The Violins, cellos, basses and violas don't need frets because the note is sustained by the friction of the bow/rosin as it rubs the string to maintain vibration.

I hope this is reasonably accurate.

Jamie"

and then:


A violin is basically a fretless mandolin. Same tuning, similar scale length. They sound lousy when plucked.

So, as the lawyers say: "Asked and answered."

NoNickel
Oct-28-2010, 11:28am
This post from Flowerpot was also interesting:



Yep, it's the sustain thing. It's tough to get mileage from slides or vibrato when the note dies too quickly.

I played an old mandolin of mine fretless for a day or two while I was doing a re-fret. Just for fun. What I discovered was:

1. It didn't sound that awfully different from having frets when playing a regular tune or chords (it wasn't that hard to get the chop chord in tune), only a bit less bright.

2. Sliding into or out of notes was almost a complete waste.
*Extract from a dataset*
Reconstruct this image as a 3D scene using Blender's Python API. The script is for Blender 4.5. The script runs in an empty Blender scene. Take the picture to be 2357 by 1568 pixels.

By the time you slid up into a note, the note had decayed so much that all you heard was the note a half-step down, sliding up through a quarter step, and dying before reaching the real note. So slides sounded crummy (imagine playing a Dobro and replacing the steel bar with a carrot).

3. Hammer-ons and pull-offs were basically inaudible.

4. Double-stop slides combined with tremolo are cool and will catch somebody's attention immediately.

5. It was fun but I was glad to get the frets back.

MandoPheel
Nov-03-2010, 11:41pm
Would the sustain really be that much worse than a fretless banjo? The ones I've heard played claw hammer style sounded pretty cool (for a banjo!), particularly the hammer-ons and pull-offs.

bolannta
Nov-09-2010, 8:02am
A cavaquinho in mandolin tuning has guitar-like sustain. They are built for steel strings. The D'Addario EJ70 ball end mando set works well and has a little less total tension load than their cavaquinho set. Several grades of Giannini cavaquinhos are sold online. The student ones are not too expensive. Slide playing without pulling the frets is an option.